Maria Callas

Maria Callas

About

Maria Callas was born to Greek parents in New York City on 2 December 1923, and over the course of a 33-year career gained the affectionate nickname ‘La Divina’, and the love and respect of much of the world’s population. Callas spoke often about her unhappy childhood, and difficult relationships with both her parents. Her mother, Litsa, discovered Callas’ vocal talent early on, and pressured her to perform.

Maria Callas’ first teacher, Maria Trivella, waived all tuition fees for the then-13 year old after hearing her audition, remarking that her untrained voice “swirled and flared like a flame and filled the air with melodious reverberations like a carillon.” Callas had been presented to Trivella as a contralto, but the teacher soon decided that Callas was most likely a dramatic soprano and set to work on refining her singing technique. Trivella would later say that Callas had been a “model student, fanatical [and] uncompromising”, studying between five and six hours a day.

 

Maria Callas made her professional debut in Feburary 1941 in a small role at the Greek National Opera, before securing her first lead role as Tosca in Puccini’s opera of the same name in August 1942. Callas filled the following years with opera performances throughout Greece, and by the time she left for America in September 1945, not yet 22, she had performed more than 56 times in seven different operas. Her big break came in 1949, when she was called on to perform the lead role in Bellini’s I puritani at just six days’ notice, after their original soprano fell ill. Callas triumphed in the role, and by 1951 had performed in every one of Italy’s major theatres bar one. The most famous of them all, Milan’s Teatro alla Scala, had so far evaded her. Nevertheless, in December of that year she made her official debut there, and spent much of that decade with La Scala as her theatrical home. She made her debut with New York’s Metropolitan Opera in 1956, opening the season with Norma, and reprised the role a year later in her Royal Opera House debut in Covent Garden, London.

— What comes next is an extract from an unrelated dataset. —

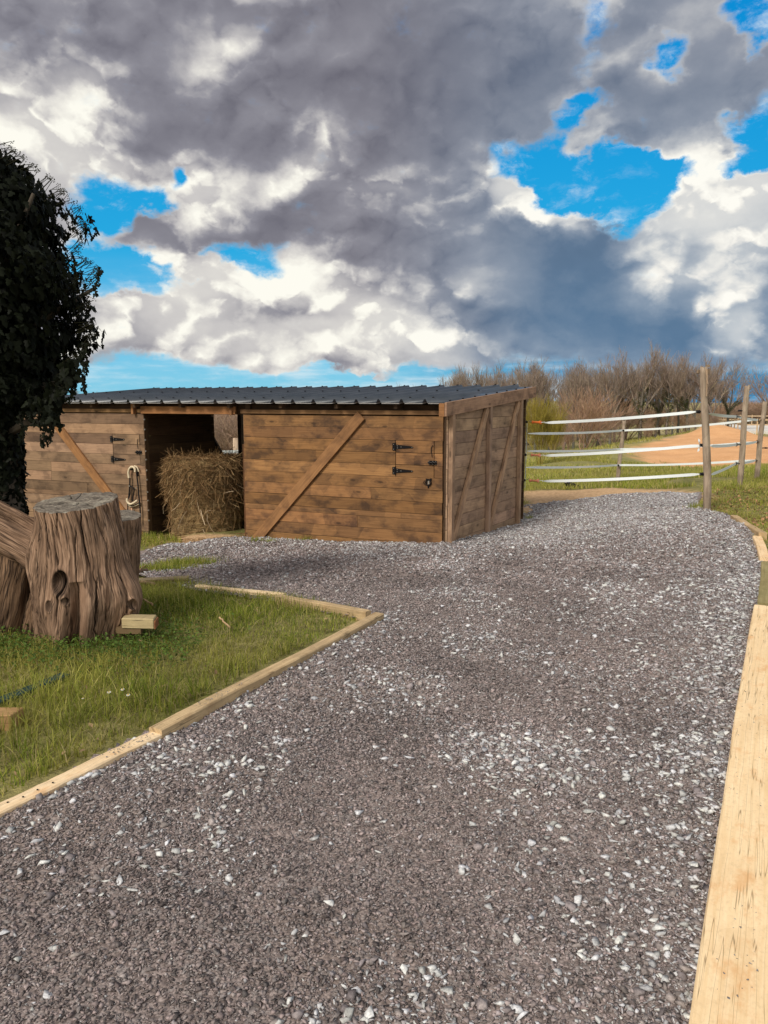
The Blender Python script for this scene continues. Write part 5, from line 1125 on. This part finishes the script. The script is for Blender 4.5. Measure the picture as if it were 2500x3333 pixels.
# three spring-handled gate tapes across the gravel
for i, (y0, y1, x0, om, lb) in enumerate(((1373,1340,1716,orange_mat,'topmost white gate tape with bright orange handle at the shed'), (1480,1449,1713,orange_pale,'middle white gate tape with faded orange handle at the shed'), (1563,1543,1708,orange_pale,'lowest white gate tape with faded orange handle at the shed'))):
    a = P(x0, y0, DS); e = P(x0+58, y0+3, DS-.25); b_ = P(2268 + (0 if i == 0 else 12), y1, DP+.04)
    g = empty('gate_tape', tuple(a), lb, 'gate tape', 'handled tapes closing the paddock gate')
    ribbon(sagpts(e, b_, 8, .02), .022, 'tape', g, twist=lambda f, i=i: .5*math.exp(-(f/.03)**2)+.35*math.sin(f*5+i)*.5)
    h0 = P(x0+17, y0+1, DS-.08); h1 = P(x0+45, y0+2, DS-.2); hd = (h1-h0); mb = MB(); mb.tube([h0, h0+hd*.08, h0+hd*.1, h0+hd*.85, h0+hd*.87, h1], [.026,.026,.017,.017,.029,.029], 12); hndl = mb.build('handle', om, g, smooth=False)
    MB().tube([a+[.02,0,0], a+(h0-a)*.4+ZU*.02, h0], .0035, 6).build('hook', metal_zinc, hndl); MB().tube([h1, e+ZU*.012, e-ZU*.006], .0045, 6).build('loop', tape_mat, g)
    q = b_; insul(pG, P(2268+(i>0)*12+10, y1, DP), (-1,0,0), .026)
    if i == 1:
        for dy in (-.05, .05): ribbon([q, q+np.array([-.03,-.02,dy]), q+np.array([-.045,-.02,dy*1.6]), q+np.array([-.02,-.03,dy*1.2])], .016, 'knot', g)
# three long tapes of the back fence: shed - leaning post - corner post
for i, (ys, ya, yc, xa_, xs, lb) in enumerate(((1411,1401,1365,2028,1719,'upper long tape from the shed past the leaning post to the corner'), (1468,1462,1438,2019,1717,'middle long tape from the shed past the leaning post to the corner'), (1521,1514,1497,2012,1710,'lower long tape from the shed past the leaning post to the corner'))):
    s_ = P(xs, ys, DS); a_ = P(xa_, ya, DA-.09); c_ = P(2468-i*4, yc, DC-.05)
    o = ribbon(sagpts(s_, a_, 4, .02)[:-1]+sagpts(a_, c_, 5, .03), .021, 'fence_tape'); tag(o, lb, 'fence tape', 'tapes of the back fence'); insul(pA, a_+[0,-.0,0], (0,-1,0), .02) if i != 1 else None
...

Callas would go on to call her experience at the Royal Opera House as “a love affair”, returning again and again throughout the 1950s and 60s. It was on this stage in 1965 that she would take her final bow, too, in the role that began her career – Tosca.
After the breakdown of her marriage to industrialist Giovanni Meneghini, and the end of her affair with shipping magnate Aristotle Onassis, Maria Callas lived alone in Paris for several years. It was there that she died of a heart attack, aged 53, on September 16 1977. Her funeral took place four days later at St Stephen’s Greek Orthodox Cathedral, on rue Georges-Bizet named for the famous French composer, just a stone’s through from the Arc de Triomphe.